Hue · Saturation · Brightness

HSB Color Game

Use three sliders to match a hidden target color. Hue picks the color family, saturation controls intensity, and brightness controls lightness.

What is an HSB color game?

An HSB color game uses hue, saturation, and brightness as the main controls. Instead of picking from a fixed palette, you shape the color yourself and learn how each slider changes the result.

ToonToneColor uses HSB because it is easy to understand: pick the family, adjust the intensity, then tune the lightness.

How hue changes the color family

Hue moves around the color wheel. A small hue change can turn a warm orange into yellow, or a blue into purple. If your match feels completely wrong, hue is usually the first slider to check.

How saturation changes intensity

Saturation changes how colorful the result feels. Low saturation looks soft, gray, or faded. High saturation looks bold and vivid.

How brightness changes lightness

Brightness changes how much light the color seems to carry. Lower brightness makes the color darker. Higher brightness makes it lighter.
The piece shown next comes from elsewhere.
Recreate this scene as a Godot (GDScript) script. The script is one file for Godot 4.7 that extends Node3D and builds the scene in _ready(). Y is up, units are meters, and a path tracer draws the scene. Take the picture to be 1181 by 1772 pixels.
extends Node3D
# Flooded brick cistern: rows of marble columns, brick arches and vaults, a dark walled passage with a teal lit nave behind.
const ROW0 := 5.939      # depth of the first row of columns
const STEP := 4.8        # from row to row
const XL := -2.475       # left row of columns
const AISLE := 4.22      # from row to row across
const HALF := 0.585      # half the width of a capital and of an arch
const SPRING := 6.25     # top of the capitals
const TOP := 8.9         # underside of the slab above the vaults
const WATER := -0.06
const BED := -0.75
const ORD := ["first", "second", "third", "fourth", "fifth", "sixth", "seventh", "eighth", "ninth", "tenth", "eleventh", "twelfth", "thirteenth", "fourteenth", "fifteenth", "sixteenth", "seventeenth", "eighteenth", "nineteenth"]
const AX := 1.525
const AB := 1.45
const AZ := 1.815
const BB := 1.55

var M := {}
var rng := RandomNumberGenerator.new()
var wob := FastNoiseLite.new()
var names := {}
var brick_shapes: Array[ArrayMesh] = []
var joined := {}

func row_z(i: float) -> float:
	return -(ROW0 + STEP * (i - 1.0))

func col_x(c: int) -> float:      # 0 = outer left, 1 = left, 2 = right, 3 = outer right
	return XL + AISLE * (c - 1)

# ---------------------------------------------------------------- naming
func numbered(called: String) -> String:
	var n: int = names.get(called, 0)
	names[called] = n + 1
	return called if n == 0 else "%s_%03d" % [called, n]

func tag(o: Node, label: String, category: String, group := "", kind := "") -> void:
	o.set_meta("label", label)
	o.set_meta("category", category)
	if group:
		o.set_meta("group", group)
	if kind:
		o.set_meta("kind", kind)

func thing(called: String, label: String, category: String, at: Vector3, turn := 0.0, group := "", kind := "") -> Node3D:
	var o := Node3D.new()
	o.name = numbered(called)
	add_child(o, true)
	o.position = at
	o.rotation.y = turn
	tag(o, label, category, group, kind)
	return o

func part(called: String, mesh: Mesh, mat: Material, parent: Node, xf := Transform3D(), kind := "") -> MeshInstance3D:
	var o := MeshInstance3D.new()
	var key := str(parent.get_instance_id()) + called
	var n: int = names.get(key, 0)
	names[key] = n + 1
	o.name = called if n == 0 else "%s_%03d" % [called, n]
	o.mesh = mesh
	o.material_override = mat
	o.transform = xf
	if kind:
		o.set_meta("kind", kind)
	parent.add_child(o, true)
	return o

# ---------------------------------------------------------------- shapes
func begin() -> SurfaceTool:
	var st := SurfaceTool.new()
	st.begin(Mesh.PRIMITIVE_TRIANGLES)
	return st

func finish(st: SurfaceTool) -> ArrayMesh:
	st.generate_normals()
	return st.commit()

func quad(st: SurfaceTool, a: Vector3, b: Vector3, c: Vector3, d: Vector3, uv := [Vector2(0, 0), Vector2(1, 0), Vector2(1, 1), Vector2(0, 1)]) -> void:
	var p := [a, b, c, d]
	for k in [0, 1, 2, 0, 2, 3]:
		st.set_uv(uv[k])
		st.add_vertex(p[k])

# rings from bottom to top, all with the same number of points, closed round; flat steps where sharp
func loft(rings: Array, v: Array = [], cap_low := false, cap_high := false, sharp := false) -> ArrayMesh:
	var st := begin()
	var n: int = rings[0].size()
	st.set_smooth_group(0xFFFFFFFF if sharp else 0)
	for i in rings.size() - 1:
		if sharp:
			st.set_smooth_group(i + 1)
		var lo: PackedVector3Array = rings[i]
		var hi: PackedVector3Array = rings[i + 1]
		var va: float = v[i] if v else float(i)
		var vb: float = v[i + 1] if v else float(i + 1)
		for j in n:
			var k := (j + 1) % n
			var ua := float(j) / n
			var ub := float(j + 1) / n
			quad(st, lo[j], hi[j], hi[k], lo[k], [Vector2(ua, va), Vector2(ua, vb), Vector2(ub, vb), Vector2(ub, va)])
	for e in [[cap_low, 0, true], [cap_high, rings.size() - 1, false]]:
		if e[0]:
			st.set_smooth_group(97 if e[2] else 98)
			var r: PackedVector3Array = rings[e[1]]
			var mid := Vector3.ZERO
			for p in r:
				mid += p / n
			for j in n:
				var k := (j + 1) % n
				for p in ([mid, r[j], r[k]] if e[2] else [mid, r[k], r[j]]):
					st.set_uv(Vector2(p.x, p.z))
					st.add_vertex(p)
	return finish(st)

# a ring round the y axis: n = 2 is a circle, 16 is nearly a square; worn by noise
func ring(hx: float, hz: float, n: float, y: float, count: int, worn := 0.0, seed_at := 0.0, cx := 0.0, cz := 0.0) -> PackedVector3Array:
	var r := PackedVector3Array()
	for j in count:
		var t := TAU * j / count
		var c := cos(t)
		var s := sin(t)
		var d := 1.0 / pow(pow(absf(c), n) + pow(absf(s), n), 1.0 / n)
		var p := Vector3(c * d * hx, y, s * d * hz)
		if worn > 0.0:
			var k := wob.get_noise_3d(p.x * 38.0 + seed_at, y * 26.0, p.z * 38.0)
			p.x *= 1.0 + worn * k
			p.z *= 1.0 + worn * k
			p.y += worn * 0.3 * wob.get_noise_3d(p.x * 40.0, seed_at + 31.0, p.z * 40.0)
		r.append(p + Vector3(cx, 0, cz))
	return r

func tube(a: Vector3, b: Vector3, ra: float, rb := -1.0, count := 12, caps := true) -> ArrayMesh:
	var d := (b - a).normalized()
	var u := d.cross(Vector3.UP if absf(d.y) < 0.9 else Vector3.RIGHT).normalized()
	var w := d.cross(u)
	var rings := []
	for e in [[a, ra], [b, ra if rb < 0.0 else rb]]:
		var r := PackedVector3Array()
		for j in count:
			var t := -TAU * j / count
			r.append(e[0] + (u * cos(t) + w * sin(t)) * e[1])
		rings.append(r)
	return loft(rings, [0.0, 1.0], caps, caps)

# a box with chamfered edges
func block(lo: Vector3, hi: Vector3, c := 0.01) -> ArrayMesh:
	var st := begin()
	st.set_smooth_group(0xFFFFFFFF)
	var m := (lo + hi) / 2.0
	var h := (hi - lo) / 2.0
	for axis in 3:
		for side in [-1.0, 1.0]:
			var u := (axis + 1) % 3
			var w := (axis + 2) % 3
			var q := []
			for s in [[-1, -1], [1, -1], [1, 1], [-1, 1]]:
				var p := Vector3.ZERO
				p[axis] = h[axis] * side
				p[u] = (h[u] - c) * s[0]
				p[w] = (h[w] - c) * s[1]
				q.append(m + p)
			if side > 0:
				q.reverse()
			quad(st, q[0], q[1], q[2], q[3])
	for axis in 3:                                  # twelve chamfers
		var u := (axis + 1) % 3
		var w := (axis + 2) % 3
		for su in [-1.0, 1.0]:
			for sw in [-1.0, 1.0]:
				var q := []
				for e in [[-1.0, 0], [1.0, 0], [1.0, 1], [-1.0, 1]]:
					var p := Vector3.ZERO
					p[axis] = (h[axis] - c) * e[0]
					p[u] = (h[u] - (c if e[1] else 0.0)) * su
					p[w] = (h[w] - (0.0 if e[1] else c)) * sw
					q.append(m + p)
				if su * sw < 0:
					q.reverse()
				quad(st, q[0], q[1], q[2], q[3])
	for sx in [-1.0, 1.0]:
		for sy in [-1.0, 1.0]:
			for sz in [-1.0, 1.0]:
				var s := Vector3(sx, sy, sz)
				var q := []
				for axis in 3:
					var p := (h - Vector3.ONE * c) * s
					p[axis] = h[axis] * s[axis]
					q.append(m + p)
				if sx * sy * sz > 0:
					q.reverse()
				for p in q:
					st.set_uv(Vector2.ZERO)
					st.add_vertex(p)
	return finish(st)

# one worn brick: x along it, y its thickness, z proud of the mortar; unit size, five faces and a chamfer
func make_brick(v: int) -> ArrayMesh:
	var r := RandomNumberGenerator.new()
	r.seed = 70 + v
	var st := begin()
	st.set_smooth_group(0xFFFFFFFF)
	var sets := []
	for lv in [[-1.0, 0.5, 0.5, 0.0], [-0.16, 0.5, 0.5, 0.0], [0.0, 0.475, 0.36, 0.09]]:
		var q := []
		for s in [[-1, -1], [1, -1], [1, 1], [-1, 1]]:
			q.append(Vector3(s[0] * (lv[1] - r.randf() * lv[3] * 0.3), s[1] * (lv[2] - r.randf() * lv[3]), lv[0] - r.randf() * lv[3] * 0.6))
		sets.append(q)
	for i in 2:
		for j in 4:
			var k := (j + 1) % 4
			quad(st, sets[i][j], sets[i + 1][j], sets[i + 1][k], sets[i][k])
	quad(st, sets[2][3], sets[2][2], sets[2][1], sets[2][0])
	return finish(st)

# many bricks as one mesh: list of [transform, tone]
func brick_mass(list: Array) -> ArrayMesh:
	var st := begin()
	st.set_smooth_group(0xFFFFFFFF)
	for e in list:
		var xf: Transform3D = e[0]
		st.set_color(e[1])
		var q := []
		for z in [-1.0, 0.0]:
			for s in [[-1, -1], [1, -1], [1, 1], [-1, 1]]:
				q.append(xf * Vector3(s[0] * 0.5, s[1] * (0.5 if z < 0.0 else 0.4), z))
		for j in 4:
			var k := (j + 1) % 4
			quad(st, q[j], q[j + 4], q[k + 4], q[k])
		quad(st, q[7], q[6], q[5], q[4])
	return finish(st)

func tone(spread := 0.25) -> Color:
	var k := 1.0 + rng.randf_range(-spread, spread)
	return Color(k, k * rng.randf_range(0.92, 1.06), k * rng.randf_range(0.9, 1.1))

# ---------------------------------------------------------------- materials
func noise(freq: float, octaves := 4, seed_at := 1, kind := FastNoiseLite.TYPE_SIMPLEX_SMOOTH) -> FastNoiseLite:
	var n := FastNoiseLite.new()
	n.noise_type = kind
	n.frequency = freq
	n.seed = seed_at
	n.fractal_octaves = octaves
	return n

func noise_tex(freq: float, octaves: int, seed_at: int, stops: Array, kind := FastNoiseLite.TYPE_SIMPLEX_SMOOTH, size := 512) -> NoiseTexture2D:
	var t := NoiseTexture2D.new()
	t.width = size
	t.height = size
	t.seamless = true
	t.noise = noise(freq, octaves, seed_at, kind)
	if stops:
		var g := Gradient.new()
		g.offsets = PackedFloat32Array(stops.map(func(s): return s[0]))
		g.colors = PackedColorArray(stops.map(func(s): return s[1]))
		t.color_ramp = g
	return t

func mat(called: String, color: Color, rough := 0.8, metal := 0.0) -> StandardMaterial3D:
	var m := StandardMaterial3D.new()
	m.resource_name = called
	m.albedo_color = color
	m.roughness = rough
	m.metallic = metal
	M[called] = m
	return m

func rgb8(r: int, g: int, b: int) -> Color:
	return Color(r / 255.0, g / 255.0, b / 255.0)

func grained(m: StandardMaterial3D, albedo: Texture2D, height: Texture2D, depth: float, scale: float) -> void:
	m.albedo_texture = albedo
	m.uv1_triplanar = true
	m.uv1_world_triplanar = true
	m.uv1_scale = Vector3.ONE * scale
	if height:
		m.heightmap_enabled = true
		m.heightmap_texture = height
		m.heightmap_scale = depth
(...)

Try HSB in a five-round challenge

Once the sliders make sense, try the Quick Challenge. You will play five rounds, reveal each target color, and get a rank card you can copy or download locally.

FAQ

What does HSB stand for?

HSB stands for hue, saturation, and brightness.

Is HSB the same as RGB?

No. RGB describes red, green, and blue light values. HSB describes color in a way many people find easier to adjust by eye: family, intensity, and lightness.

Is this HSB game accurate across every screen?

No. Different screens and brightness settings can change how colors look. Treat the game as casual practice, not calibration.

Can beginners play it?

Yes. You do not need color theory. Start with hue, then saturation, then brightness.

Should I play Practice or Quick Challenge?

Use Practice to learn the sliders. Use Quick Challenge when you want five rounds and a shareable rank card.